Climate activists throw soup on Van Gogh paintings hours after colleagues are sentenced to jail

Climate activists targeted Van Gogh's paintings with soup after two were sentenced to jail for a similar 2022 protest.

Two climate activists, Phoebe Plummer and Anna Holland, were sentenced to jail on September 27, 2024, for throwing tomato soup on Vincent van Gogh’s Sunflowers painting in London’s National Gallery in 2022. Plummer received a two-year sentence, while Holland was sentenced to 20 months. During the trial, Plummer stated, “I’ve found peace in acting on my conscience.” Their protest caused £10,000 in damage to the painting's 17th-century Italian frame, though the painting itself was unharmed.

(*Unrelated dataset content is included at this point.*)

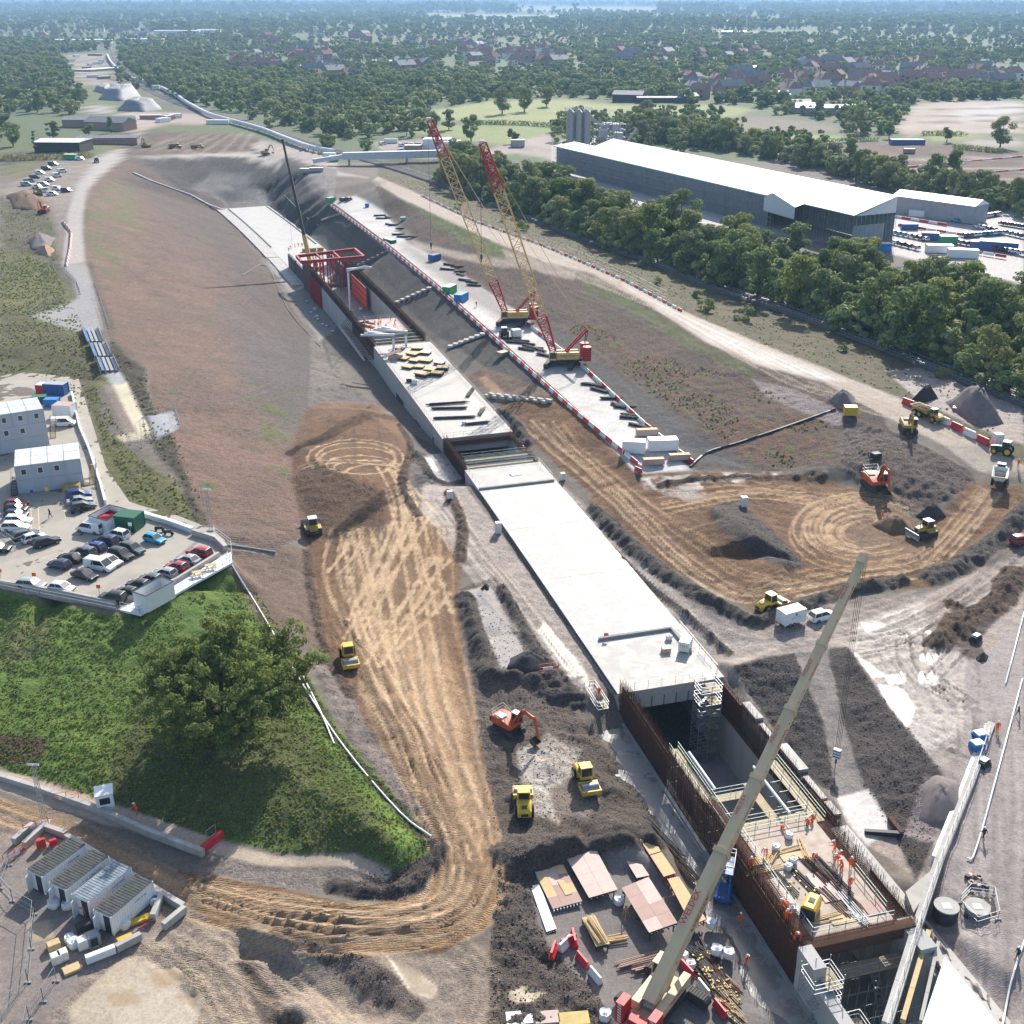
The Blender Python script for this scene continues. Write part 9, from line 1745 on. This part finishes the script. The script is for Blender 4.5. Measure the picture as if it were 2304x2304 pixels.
def panel(pl,h,mat,lb,nx,ny,mats=None,beam='steel_dark',zb=2.25,comb=False):
    W=[P(*cy(*q),zb+h) for q in pl]; o=W[0].copy(); o.z=zb; t=thing('formwork_shutter',lb,'formwork',o); r=random.Random(int(pl[0][0]))
    def q(i,j,z): a=W[0].lerp(W[1],i); b=W[3].lerp(W[2],i); p=a.lerp(b,j); return Vector((p.x-o.x,p.y-o.y,z))
    for i in range(nx):
        for j in range(ny):
            a,b,c,d=(i+.006)/nx,(i+.994)/nx,(j+.004)/ny,(j+.996)/ny; e=MB(); z0,z1=h-.06,h+r.uniform(0,.01); e.add([q(a,c,z0),q(b,c,z0),q(b,d,z0),q(a,d,z0),q(a,c,z1),q(b,c,z1),q(b,d,z1),q(a,d,z1)],[(3,2,1,0),(4,5,6,7),(0,1,5,4),(1,2,6,5),(2,3,7,6),(3,0,4,7)]); e.build('ply_sheet',r.choice(mats or [mat]),t)
    for k in range(5 if not comb else 9): f=(k+.3)/(5 if not comb else 9); MB().beam(q(f,-.02,h-.2),q(f,1.03,h-.2),.12,.24).build('joist','white_plastic' if comb else beam,t)
    for f in (.05,.35,.65,.95): MB().beam(q(0,f,h-.44),q(1,f,h-.44),.16,.2).build('bearer',beam,t)
    if h>.7:
        for f in (.08,.92):
            for g in (.05,.5,.95): MB().beam(q(f,g,0),q(f,g,h-.5),.14).build('leg',beam,t)
panel([(380,325),(600,300),(742,572),(528,628)],.6,'ply_red','low red plywood form panel with comb edge at the left of the yard',3,4,['ply_red','ply_red','ply_pale','timber'],comb=True); panel([(615,240),(838,190),(998,488),(790,548)],1.0,'ply_pale','large pale pink form panel in the middle of the yard',2,4,['ply_pale']); panel([(1025,475),(1222,395),(1432,728),(1225,800)],1.5,'ply_red','tall red plywood form panel nearest the crane boom',2,4,['ply_red','ply_pale','ply_red'],'steel_dark')
panel([(1135,88),(1230,70),(1312,210),(1228,235)],1.1,'timber','upper timber topped form table beside the walkway',1,1,beam='crane_red'); panel([(1232,240),(1316,215),(1420,368),(1332,395)],1.1,'timber','lower timber topped form table beside the walkway',1,1,beam='crane_red'); panel([(1358,412),(1440,392),(1640,702),(1535,750)],1.1,'timber','long timber form table behind the crane boom',1,1,beam='crane_red')
panel([(1020,215),(1100,200),(1228,385),(1135,405)],.5,'ply_pale','narrow form table loaded with loose parts',1,2); panel([(365,462),(430,445),(555,772),(482,795)],.35,'white_paint','stack of long white boards at the left of the yard',3,1,zb=2.3); panel([(735,690),(830,668),(942,880),(842,902)],.8,'timber','stack of pale timber sheets in the yard',1,1); panel([(560,425),(605,415),(670,515),(620,530)],.66,'timber','white plywood sheet lying on the red form panel',1,1)
for (x,y,r_,l,m,lb) in [(830,790,1.95,4.5,'timber','timber beams lying across the pale timber stack'),(990,840,.3,2.4,'timber','short timber offcuts right of the pale timber stack'),(950,165,.3,5,'ply_red','row of red steel props behind the pale form panel'),(1180,990,.35,7,'ply_red','long red plywood offcuts beside the crane'),(1240,1030,.35,5,'ply_red','shorter red plywood offcuts beside the crane'),(1110,330,2,4,'galv','metal props lying on the narrow form table'),(1300,100,2.05,9,'steel_dark','long dark steel beams beside the walkway'),(1440,300,2.05,8,'rust','rusty bars beside the walkway behind the form tables')]: u,v=cy(x,y); bundle(u,v,r_,lb,None,2.3 if 'across' not in lb else 3.15,7,m,l,False)
for (x,y,s,lb) in [(1005,590,1.1,'white bulk bag between the form panels'),(1672,755,1.1,'white bulk bag by the walkway edge'),(1712,955,1.2,'left white bulk bag of the pair by the walkway'),(1798,975,1.2,'right white bulk bag of the pair by the walkway'),(905,1425,1.2,'white bulk bag at the bottom edge left of the crane'),(1470,985,1.0,'white bag with yellow straps right of the crane boom'),(1525,1050,1.0,'white crumpled bag beside the barriers'),(1620,600,.8,'white bag on the walkway edge behind the boom')]: bag(*cy(x,y),s,lb,z=2.25)
for k in range(26): x=1560+rk.uniform(0,300); y=1000+(x-1560)*1.15+rk.uniform(-130,110); u,v=cy(x,y); bundle(u,v,2.1+rk.uniform(-.35,.35),'rusty tubes and fittings in the scrap strip right of the crane','scrap strip right of the crane',2.15,rk.randrange(5,10),rk.choice(['rust','rust','steel_dark','scaffold_board']),rk.uniform(2,5),rk.random()<.25)
t=thing('survey_tripod','yellow survey tripod standing in the yard','tripod',P(*cy(1055,690),2.3)); [MB().beam((0,0,1.5),(math.cos(a)*.5,math.sin(a)*.5,0),.06).build('leg','plant_yellow',t) for a in (0.3,2.4,4.5)]; MB().cbox((0,0,1.6),(.2,.2,.25)).build('head','steel_dark',t)
for (x,y,a,b_,m,lb) in [(285,1435,2.6,1.6,'galv','grey corrugated pallet at the bottom edge'),(485,1430,2.4,1.5,'ply_pale','pink boarded pallet at the bottom edge'),(680,1440,3,1.6,'dull_yellow','yellow framed tray at the bottom edge')]: t=thing('pallet',lb,'pallet',P(*cy(x,y),2.4),.1); MB().box(-a/2,a/2,-b_/2,b_/2,.15,.4).build('deck',m,t); [MB().box(-a/2,a/2,y0-.06,y0+.06,0,.15).build('bearer','timber',t) for y0 in (-.6,0,.6)]
cs_=['white','silver','grey','black','white','navy','red','teal']
for (u0,v0,u1,v1,n,w_) in [(2150,499,2245,483,15,'in the back row of the compound right of the shed'),(2170,532,2250,525,10,'in the middle row of the compound right of the shed'),(2256,505,2330,516,10,'in the right row of the compound right of the shed'),(2200,512,2330,540,12,'in the front row of the compound right of the shed'),(1900,505,2080,540,16,'among the barriers of the shed compound'),(2160,548,2320,575,14,'in the lowest row of the shed compound'),(1995,545,2060,560,5,'near the blue cabins of the shed compound')]:
    for k in range(n): f=k/(n-1); c=rk.choice(cs_); make_car('hatch',c,'small %s car '%c+w_,P(u0+(u1-u0)*f,v0+(v1-v0)*f,12.05),1.9+rk.uniform(-.1,.1),'%s cars parked '%c+w_,simple=True)
for (u,v,sz,m,rf,lb) in [(2112,568,(9,3,2.8),'white_paint','shed_roof','left white cabin in the shed compound'),(2165,580,(10,3,3),'white_paint','shed_roof','right white cabin in the shed compound'),(2070,487,(9,4,2.5),'white_paint','shed_roof','white cabin at the end of the long shed'),(2245,562,(13,6,3.2),'blue_paint','cabin_roof','large blue cabin in the shed compound'),(2092,540,(6,3,2.8),'blue_paint','cabin_roof','small blue cabin left in the shed compound'),(2196,560,(4,3,2.8),'blue_paint','cabin_roof','small blue cabin between white and large blue ones'),(2045,516,(6,2.5,2.2),'blue_paint','text_dark','dark blue skip beside the shed end'),(2132,548,(6,3,2.8),'green_bright','white_paint','green cabin with white roof in the shed compound'),(2040,325,(20,6,3),'blue_paint','roof_slate','row of blue cabins by the far right earthworks'),(1986,566,(5,3,3),'blue_bright','white_paint','blue truck like cabin at the left of the shed compound'),(985,335,(16,10,6),'white_paint','shed_roof','white tent behind the nearer lattice crane head'),(1015,337,(12,10,5),'white_paint','shed_roof','smaller white tent right of the other'),(930,338,(10,5,3),'brick','white_paint','pink cabin on the far compound behind the cranes'),(1165,330,(8,5,4),'concrete','roof_pale','grey cabin beside the far loading ramp'),(880,322,(8,3,2.5),'white_plastic','roof_pale','pale cabin on the left of the far compound'),(752,363,(5,3,3),'green_bright','white_paint','green cabin at the junction by the conveyor'),(742,358,(7,3,3.4),'white_paint','shed_roof','white cabin on the junction by the conveyor'),(690,388,(7,3,2),'galv','white_paint','grey trailer on the haul junction, left of two'),(712,386,(7,3,2),'galv','white_paint','grey trailer on the haul junction, right of two'),(160,358,(7,3,2.6),'green_bright','white_paint','green container in the upper left compound'),(2045,345,(6,3,2.6),'brick','roof_pale','red brown cabin on the far right earthworks')]: box_thing('site_cabin',m,lb,'cabin',at(u,v),sz,rk.uniform(-.2,.2)-.2*(u>1900),0,rf,doors=False)
for k in range(16): box_thing('site_cabin',rk.choice(['white_paint','render_cream','brick']),'small pale cabin in the works corridor running to the far left horizon','cabin',at(rk.uniform(150,235) if k<11 else rk.uniform(300,500),rk.uniform(118,190) if k<11 else rk.uniform(256,280)),(rk.uniform(6,16),4,3),rk.uniform(-.3,1.4),0,'shed_roof',doors=False)['group']='cabins in the far corridor'
for k in range(5): t=thing('precast_beam','long pale precast beam in the far left works corridor','beam',at(208+k*9,158),1.15,'beams in the far corridor'); t['kind']='thing'; MB().box(-32,32,-1.4,1.4,0,2).build('web','concrete',t); MB().box(-32,32,-1.9,1.9,2,2.3).build('flange','white_paint',t)
for k in range(26):
    u,v=[(180,360),(120,372),(105,382),(90,392),(78,402),(66,410),(112,408),(128,398),(140,388),(98,418),(84,424),(150,432),(128,428),(118,440),(60,418),(100,432)][k] if k<16 else (rk.uniform(850,1000),rk.uniform(326,342)); w_='in the upper left compound' if k<16 else 'in the far compound behind the cranes'; c=rk.choice(['white','white','white','silver','navy']); make_car('van',c,'%s van parked %s'%(c,w_),at(u,v),rk.uniform(-.4,.6),'%s vans %s'%(c,w_),simple=True,name='parked_van')
for k in range(3):
    t=thing('path_bridge',['upper','middle','lower'][k]+' span of galvanised footbridge decking on the left path','footbridge',at(205+k*14,752+k*32)); a=at(202+k*17,742+k*33)-t.location; b=at(214+k*17,772+k*33)-t.location
    for s in (-1.6,-.5,.6,1.7): MB().beam(a+Vector((s,0,.5)),b+Vector((s,0,.5)),.7,.12).build('deck_plank','galv' if s>-1 else 'tarp_blue',t)
    for s in (-2.1,2.2): MB().beam(a+Vector((s,0,.9)),b+Vector((s,0,.9)),.1,.9).build('side_rail','galv',t)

Just hours after the sentencing, three new protesters, wearing Just Stop Oil T-shirts, threw soup at two other Van Gogh paintings in the same gallery. One of the protesters shouted, “There are people in prison for demanding an end to new oil and gas,” as other visitors reacted with shock.

This protest is part of a broader wave of climate activism by the UK-based group Just Stop Oil, which has sparked international copycat protests. Judge Christopher Hehir, who presided over both the Sunflowers case and other similar cases, said during sentencing, “The pair of you came within the thickness of a pane of glass of irreparably damaging or even destroying this priceless treasure.”

Environmental groups like Greenpeace criticized the sentences as disproportionate, with co-executive director Will McCallum calling the punishment “draconian.” The effectiveness of these protests remains debated, with some seeing them as necessary for awareness, while others criticize their impact on public perception.